Engel- Threnody

By Chris Dahlberg

Published on Thursday, November 25, 2010

When they debuted with Absolute Design in 2008, I thought that melodic death metal/metalcore band Engel had some decent ideas but were weighing themselves down with a lot of generic radio rock. On their sophomore effort Threnody the band seems to have headed even more into mainstream territory, and while it does result in some decent songs there are still too many that sound like everything else out there. There is certainly an audience for this band, but they don’t seem to do enough to distinguish themselves from the competition.

There are a few tracks on Threnody that can be categorized as melodic death metal, but for the most part Engel’s material feels like a mix between industrial metal and hard rock. The album is split fairly evenly between tracks that have a hard edge and those that are focused on melody, and I must give credit to the instrumentalists for attempting to maintain this level of variety. However, what I noticed throughout the course of the album was that the band had their most creative moments when they head in a heavier direction as these tracks have some cool transitions. Unfortunately, the mellower tracks feel far too generic and will remind listeners of far too many other groups. Engel may be competent musicians and are able to play their instruments well, but they don’t have enough that stands out.
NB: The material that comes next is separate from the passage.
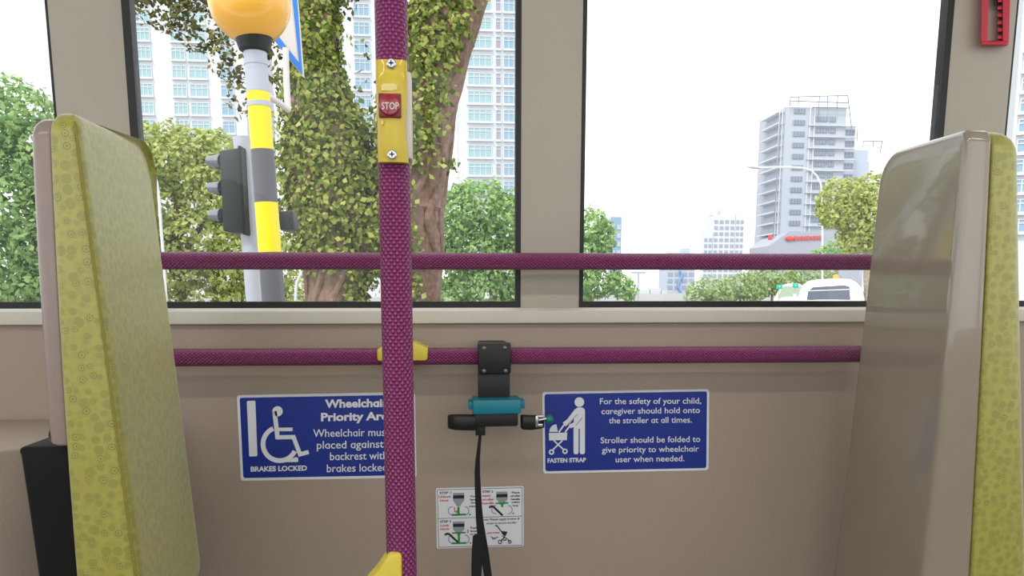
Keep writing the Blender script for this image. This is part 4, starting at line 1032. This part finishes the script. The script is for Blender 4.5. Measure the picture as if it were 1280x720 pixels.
m.build('sign_letters', mat('red_sign', (216, 84, 88), .5), ot, label='blurred red sign letters')

# ------------------------------------------------------------------ white van and road signs
YV = 24.0; kv = YV / F
vx = lambda x: at(x, 363, YV).x
vz = lambda y: CZ + (363 - y) * kv
van = thing('van', 'white van with orange roof light by the right seat back', 'van', (vx(1039), YV, GZ))
van.rotation_euler = (0, 0, -R(28))
M['van'] = mat('van_white', (240, 238, 228), .25, coat=.5); M['vanglass'] = mat('van_glass', (78, 86, 102), .1)
prof = [(1000, 420), (999, 385), (1001, 370), (1005, 357), (1012, 350), (1026, 347.5), (1048, 347), (1060, 348), (1068, 353), (1074, 361), (1077, 374), (1078, 392), (1078, 420)]
m = MB(); zb = GZ + .25
pts = [(vx(x), vz(y)) for x, y in prof]; pts = [(x, max(z, zb)) for x, z in pts]
def sec(dy, s, dz): c0 = vx(1039); return [Vector((c0 + (x - c0) * s, YV + dy, zb + (z - zb) * dz)) for x, z in pts]
secs = [sec(-.75, .9, .34), sec(-.7, .97, .44), sec(.05, 1, .48), sec(.7, .99, .975), sec(1.0, 1, 1), sec(4.0, 1, 1), sec(4.25, .97, .97)]
n = len(pts); vs = [v for s_ in secs for v in s_]
m.add(vs, [(i * n + j, i * n + (j + 1) % n, (i + 1) * n + (j + 1) % n, (i + 1) * n + j) for i in range(len(secs) - 1) for j in range(n)] + [tuple(range(n))[::-1], tuple(range((len(secs) - 1) * n, len(secs) * n))])
body = m.build('body', M['van'], van, ang=40)
def vq(x, y, dy): return Vector((vx(x), YV + dy, vz(y)))
ztv = vz(347)
def wsp(x, y, out=.012):
    z = CZ + (363 - y) * kv; h = (z - zb) / (ztv - zb); return Vector((vx(x), YV + .05 + (h - .48) / .495 * .65 - out, z))
m = MB(); m.prism([wsp(1012, 374.5), wsp(1013, 364), wsp(1018, 358.5), wsp(1053, 356), wsp(1059, 358), wsp(1060.5, 374.5)], (0, .02, 0)); ws = m.build('windscreen', M['vanglass'], van, label='dark windscreen', smooth=False)
m = MB(); m.tube([wsp(1013, 363.5), wsp(1060, 361.5)], .018, 8); m.build('sun_strip', M['pale'], ws)
for x, s in ((1000, -1), (1078, 1)):
    m = MB(); p = vq(x, 371, .2); m.box(p.x + s * .06 - .05, p.x + s * .06 + .05, p.y - .05, p.y + .05, p.z - .1, p.z + .1, bev=.02); m.build('mirror', M['van'], van)
for x in (vx(1004), vx(1074)):
    for dy in (.2, 3.2):
        m = MB(); m.lathe([(.2, -.1), (.31, -.09), (.32, 0), (.31, .09), (.2, .1)], (x, YV + dy, GZ + .32), 24, axis='X'); m.build('wheel', M['rubber'], van)
m = MB(); p = vq(1043.5, 347, 1.6); m.lathe([(.10, -.03), (.10, .08), (.08, .13), (.04, .145)], p, 20); m.build('roof_light', mat('orange_lens', (245, 165, 40), .2), van, label='orange roof light')
# second vehicle behind, left of the van
YC = 40.0; kc = YC / F
cx_ = lambda x: at(x, 363, YC).x
cz_ = lambda y: CZ + (363 - y) * kc
car = thing('car', 'pale car half hidden left of the white van', 'car', (cx_(990), YC, GZ))
car.rotation_euler = (0, 0, -R(25))
m = MB(); pr_ = [(964, 420), (964, 384), (968, 376), (975, 360), (979, 355.5), (985, 353.5), (997, 353.5), (1002, 356), (1006, 362), (1012, 376), (1016, 385), (1016, 420)]
pts = [(cx_(x), max(cz_(y), GZ + .22)) for x, y in pr_]
c0 = cx_(991); zb = GZ + .22; ztc = cz_(353.5)
secs = [[Vector((c0 + (x - c0) * s, YC + dy, zb + (z - zb) * h)) for x, z in pts] for dy, s, h in ((-.9, .9, .38), (-.8, .97, .46), (.2, 1, .50), (.9, .97, .97), (1.2, .97, 1), (2.6, .97, 1), (3.2, .98, .6), (3.5, .95, .55))]
n = len(pts); m.add([v for s_ in secs for v in s_], [(i * n + j, i * n + (j + 1) % n, (i + 1) * n + (j + 1) % n, (i + 1) * n + j) for i in range(len(secs) - 1) for j in range(n)] + [tuple(range(n))[::-1], tuple(range((len(secs) - 1) * n, len(secs) * n))])
m.build('body', mat('car_pale', (214, 216, 212), .3, .1), car, ang=40)
def csp(x, y, out=.015):
    z = cz_(y); h = (z - zb) / (ztc - zb); return Vector((cx_(x), YC + .2 + (h - .5) / .47 * .7 - out, z))
m = MB(); m.prism([csp(974, 375), csp(977.5, 361), csp(981, 357), csp(1000, 357), csp(1003, 361), csp(1008, 375)], (0, .02, 0)); m.build('windscreen', mat('car_glass', (140, 156, 136), .15), car, label='greenish windscreen', smooth=False)
for x in (cx_(968), cx_(1012)):
    for dy in (0, 2.4):
        m = MB(); m.lathe([(.2, -.09), (.30, -.08), (.31, 0), (.30, .08), (.2, .09)], (x, YC + dy, GZ + .31), 24, axis='X'); m.build('wheel', M['rubber'], car)
M['roadgreen'] = mat('road_sign_green', (40, 190, 160), .5)
for x, y, w, h, lab in ((974.5, 358.5, 8, 5.5, 'left of two small green road signs above the cars'), (994.5, 357, 7.5, 5.5, 'right of two small green road signs above the cars')):
    Y = 34.0 if x < 980 else 33.6; p = at(x, y, Y); k = Y / F
    t = thing('road_sign', lab, 'sign', (p.x, Y, GZ)); m = MB(); m.box(p.x - w * k / 2, p.x + w * k / 2, Y, Y + .02, p.z - h * k / 2, p.z + h * k / 2, bev=.004); m.build('sign_plate', M['roadgreen'], t, label='green plate')
    m = MB(); m.tube([(p.x, Y - .006, p.z - .035), (p.x, Y - .006, p.z + .03)], .012, 6); m.tube([(p.x - .03, Y - .006, p.z + .01), (p.x, Y - .006, p.z + .04), (p.x + .03, Y - .006, p.z + .01)], .009, 6); m.build('arrow', M['white'], t, label='white arrow')
    m = MB(); m.tube([(p.x, Y + .04, GZ), (p.x, Y + .04, p.z)], .02, 8); m.build('post', M['post_grey'], t)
Engel’s vocals are all over the place, but this ends up working quite well. There are both male and female vocals throughout the course of the album as well as screaming, growling and clean singing. When the band heads towards mellower moments they lighten up the vocals a bit and use clean, energetic singing that is reminiscent of many of the hard rock singers out there. But when their instrumentals head towards melodic death metal the vocals turn to screaming and growling, which gives the music some additional energy. Despite the fact that there are so many different styles the band is able to make them work and nothing ever feels out of place.

Threnody does show some improvement, as there are a few songs where Engel really starts to experiment. However, there are still far too many moments where they stick with the standard formula and because of this the band still doesn’t stand out from the crowd. I’m not saying that all hope is lost just yet, but these guys still need a lot more work before they will be competitive in the metal/hard rock landscape.